Some of that research has helped refine Jack, an Audi A7 whose programmers studied trained limo drivers instead of race car drivers for a change, to give its driving behaviour greater refinement rather than a focus on outright speed. Jack is likely the piloted driving test-bed closest and most relevant to production reality. Jack was designed with semi-autonomous driving capabilities for highway driving, and had a taste of real-world driving from Audi’s research laboratory in Belmont, California to Las Vegas, Nevada for the 2015 Consumer Electronics Show (CES) to demonstrate its ‘Highway Pilot’ skills in real-world situations. While it can cruise along and maintain pace, and even pull out and pass slower traffic, it is only functional at highway speeds in fairly average traffic. It cannot find a gas station and pull up to a pump at a service station, fill you up and then set back out on its way while you take a nap. Pfft.

Jack

In 2013, Audi demonstrated an A7 that could park and exit parking facilities on its own, another highly desirable driving assistance that only the very few are eager to conduct on their own.

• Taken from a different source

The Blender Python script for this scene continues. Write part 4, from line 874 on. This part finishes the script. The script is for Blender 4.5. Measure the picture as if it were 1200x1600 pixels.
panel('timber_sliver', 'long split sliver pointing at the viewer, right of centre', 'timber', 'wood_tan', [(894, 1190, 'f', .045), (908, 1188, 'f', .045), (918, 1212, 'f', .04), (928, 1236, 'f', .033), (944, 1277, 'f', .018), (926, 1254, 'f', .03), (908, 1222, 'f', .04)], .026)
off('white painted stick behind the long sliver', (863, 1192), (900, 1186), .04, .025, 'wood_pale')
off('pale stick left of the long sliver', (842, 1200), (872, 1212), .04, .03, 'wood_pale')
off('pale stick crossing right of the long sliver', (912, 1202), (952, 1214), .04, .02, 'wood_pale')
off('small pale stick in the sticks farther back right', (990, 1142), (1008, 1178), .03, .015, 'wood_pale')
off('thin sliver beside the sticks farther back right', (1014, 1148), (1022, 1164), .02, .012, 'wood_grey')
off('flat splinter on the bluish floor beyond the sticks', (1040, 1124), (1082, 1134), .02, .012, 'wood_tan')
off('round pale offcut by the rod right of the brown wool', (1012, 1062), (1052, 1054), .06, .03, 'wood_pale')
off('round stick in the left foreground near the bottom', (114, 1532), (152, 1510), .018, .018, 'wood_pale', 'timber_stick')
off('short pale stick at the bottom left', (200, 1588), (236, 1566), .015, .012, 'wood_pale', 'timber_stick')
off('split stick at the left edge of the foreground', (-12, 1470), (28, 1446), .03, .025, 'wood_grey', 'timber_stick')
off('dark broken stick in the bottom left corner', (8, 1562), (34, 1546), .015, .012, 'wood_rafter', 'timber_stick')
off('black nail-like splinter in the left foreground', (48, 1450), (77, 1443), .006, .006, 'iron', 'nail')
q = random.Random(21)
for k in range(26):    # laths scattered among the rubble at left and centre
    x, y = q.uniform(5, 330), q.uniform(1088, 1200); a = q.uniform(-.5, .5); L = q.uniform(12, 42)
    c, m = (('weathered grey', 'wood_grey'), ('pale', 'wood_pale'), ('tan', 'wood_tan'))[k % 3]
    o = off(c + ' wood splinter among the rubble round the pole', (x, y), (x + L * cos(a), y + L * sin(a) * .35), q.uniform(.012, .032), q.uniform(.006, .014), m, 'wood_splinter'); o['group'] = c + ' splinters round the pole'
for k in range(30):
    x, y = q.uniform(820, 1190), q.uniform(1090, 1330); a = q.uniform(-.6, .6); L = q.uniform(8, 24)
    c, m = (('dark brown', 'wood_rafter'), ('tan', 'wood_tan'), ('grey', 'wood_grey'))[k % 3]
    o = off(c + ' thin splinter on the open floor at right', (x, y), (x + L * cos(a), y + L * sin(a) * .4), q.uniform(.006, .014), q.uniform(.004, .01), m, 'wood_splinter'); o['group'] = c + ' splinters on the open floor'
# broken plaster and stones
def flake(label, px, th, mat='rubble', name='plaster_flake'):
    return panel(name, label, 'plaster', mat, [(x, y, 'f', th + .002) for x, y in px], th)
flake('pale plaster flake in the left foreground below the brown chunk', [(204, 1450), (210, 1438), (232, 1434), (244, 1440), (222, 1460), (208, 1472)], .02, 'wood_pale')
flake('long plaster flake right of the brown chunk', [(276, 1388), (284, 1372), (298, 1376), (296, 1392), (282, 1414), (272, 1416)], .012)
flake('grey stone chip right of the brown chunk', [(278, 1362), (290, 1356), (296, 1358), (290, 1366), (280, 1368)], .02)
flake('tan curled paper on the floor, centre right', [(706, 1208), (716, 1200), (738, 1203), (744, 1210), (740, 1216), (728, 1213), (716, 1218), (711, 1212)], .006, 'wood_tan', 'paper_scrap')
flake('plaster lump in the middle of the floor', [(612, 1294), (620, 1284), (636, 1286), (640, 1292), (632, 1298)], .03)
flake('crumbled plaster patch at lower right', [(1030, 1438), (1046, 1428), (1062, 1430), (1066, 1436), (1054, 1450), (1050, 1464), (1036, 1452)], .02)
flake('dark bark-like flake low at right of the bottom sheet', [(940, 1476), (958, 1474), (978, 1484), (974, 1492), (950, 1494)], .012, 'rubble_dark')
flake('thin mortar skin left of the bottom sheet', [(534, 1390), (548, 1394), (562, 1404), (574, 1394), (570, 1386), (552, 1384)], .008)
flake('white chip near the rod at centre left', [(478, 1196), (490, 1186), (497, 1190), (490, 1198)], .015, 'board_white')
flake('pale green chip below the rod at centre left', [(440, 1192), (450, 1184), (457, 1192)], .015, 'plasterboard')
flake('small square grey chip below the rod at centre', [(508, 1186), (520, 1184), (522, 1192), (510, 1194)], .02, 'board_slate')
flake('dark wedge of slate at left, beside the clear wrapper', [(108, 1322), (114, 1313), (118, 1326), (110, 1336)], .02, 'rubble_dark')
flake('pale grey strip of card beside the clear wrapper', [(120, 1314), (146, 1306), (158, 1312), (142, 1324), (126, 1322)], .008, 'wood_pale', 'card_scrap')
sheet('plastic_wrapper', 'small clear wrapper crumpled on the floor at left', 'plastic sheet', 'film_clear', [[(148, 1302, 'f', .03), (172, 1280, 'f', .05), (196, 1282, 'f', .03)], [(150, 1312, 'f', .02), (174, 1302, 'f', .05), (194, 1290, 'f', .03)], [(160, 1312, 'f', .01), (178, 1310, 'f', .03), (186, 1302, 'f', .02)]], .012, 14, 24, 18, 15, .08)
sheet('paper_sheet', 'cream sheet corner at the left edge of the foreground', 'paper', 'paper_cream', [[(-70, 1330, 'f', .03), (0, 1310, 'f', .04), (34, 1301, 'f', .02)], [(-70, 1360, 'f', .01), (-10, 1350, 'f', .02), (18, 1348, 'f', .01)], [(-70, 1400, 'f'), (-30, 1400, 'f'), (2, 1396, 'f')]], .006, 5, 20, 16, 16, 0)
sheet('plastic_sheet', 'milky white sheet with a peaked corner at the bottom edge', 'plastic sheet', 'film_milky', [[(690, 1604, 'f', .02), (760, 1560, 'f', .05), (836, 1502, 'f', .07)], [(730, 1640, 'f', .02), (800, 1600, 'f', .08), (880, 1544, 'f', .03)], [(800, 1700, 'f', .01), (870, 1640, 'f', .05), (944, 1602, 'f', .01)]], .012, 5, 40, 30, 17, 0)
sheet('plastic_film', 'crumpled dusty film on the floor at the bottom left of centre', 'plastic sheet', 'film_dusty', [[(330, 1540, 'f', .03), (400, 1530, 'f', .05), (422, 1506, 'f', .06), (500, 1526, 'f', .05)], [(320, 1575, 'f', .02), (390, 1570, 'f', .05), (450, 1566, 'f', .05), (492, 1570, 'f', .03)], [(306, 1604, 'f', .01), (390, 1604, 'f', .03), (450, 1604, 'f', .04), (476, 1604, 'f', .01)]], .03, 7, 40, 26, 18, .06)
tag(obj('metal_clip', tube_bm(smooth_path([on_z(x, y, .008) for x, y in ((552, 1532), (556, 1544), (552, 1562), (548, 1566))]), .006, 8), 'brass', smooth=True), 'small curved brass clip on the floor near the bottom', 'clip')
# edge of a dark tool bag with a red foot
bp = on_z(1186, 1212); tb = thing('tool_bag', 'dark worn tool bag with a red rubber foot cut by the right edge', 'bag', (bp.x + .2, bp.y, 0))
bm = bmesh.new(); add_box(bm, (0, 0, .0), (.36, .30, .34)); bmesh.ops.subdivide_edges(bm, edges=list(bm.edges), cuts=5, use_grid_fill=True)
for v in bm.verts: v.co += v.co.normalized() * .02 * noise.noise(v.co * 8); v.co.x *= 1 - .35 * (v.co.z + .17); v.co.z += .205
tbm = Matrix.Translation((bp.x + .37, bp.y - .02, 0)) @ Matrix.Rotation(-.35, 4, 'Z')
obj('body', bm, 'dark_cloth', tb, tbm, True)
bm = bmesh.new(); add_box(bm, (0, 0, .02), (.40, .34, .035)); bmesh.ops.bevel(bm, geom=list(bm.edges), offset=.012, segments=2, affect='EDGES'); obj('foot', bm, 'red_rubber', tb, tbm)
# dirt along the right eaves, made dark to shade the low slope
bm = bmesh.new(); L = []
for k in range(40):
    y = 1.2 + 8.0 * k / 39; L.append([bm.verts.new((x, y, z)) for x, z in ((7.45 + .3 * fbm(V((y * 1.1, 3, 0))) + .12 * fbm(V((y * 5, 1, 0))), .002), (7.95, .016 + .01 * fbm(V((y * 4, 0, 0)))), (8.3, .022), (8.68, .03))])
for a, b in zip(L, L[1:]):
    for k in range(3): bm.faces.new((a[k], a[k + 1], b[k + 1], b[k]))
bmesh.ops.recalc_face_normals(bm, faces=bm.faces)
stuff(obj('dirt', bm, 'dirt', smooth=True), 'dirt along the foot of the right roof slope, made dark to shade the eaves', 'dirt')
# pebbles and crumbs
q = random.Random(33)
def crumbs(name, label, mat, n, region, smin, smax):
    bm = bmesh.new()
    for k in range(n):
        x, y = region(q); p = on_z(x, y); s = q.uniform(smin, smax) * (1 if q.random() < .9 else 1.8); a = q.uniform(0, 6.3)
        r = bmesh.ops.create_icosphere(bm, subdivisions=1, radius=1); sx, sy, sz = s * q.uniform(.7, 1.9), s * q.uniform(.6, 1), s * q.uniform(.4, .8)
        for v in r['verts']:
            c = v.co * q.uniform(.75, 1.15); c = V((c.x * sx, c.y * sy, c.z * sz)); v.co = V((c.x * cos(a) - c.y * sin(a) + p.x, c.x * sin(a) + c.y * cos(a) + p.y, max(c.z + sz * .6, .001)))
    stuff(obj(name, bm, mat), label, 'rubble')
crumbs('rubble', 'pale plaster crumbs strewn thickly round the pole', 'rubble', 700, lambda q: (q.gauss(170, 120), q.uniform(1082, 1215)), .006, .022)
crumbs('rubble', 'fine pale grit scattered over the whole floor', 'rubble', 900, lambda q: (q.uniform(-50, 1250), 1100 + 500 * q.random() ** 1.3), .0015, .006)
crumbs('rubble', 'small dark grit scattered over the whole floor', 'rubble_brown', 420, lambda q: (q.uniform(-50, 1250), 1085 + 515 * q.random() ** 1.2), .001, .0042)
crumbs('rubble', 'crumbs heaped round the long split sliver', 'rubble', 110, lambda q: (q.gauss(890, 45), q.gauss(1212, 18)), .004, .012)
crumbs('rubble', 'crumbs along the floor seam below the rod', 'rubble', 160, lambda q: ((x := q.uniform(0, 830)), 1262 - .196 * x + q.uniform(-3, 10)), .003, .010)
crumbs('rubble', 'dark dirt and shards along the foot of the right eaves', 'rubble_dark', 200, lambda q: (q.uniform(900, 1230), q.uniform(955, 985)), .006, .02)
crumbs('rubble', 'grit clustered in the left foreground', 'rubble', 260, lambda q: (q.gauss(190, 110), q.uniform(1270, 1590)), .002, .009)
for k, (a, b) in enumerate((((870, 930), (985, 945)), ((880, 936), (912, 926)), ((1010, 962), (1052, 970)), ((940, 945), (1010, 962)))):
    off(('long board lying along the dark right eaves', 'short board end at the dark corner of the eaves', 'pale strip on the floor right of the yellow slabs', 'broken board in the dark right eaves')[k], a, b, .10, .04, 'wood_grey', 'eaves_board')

These demonstrators use the full array of the sensors installed on Audi’s latest products, from radar and LIDAR to cameras and GPS, and the innovations developed for these cars are the new equipment being stress-tested for the next generation of production cars.

track learning poster

Audi’s current adaptive cruise control, it should be noted, is available even in its smallest car, the A3, and can keep pace with slow-moving traffic, right down to a stand still. However, one reaching a standstill, the system relies on its human before resuming with traffic, while the next generation “Traffic Jam Pilot” will resume with traffic no matter the stoppage interval.

These ‘components’ of autonomous driving are the building blocks towards more comprehensive autonomous vehicles, and help manufacturers tackle the regulatory hurdles that must be overcome before these features are available to the public. Indeed, ‘Parking Garage Pilot’ and ‘Highway Pilot’ are on the radar, but first we will see Traffic Jam Pilot (fully autonomous braking and in-lane steering in stop-and-go traffic, without lane-changing or passing capability) and Parking Pilot (self-parking in parallel or perpendicular spots) in the next-generation A8 previewed by Audi’s Prologue Concepts.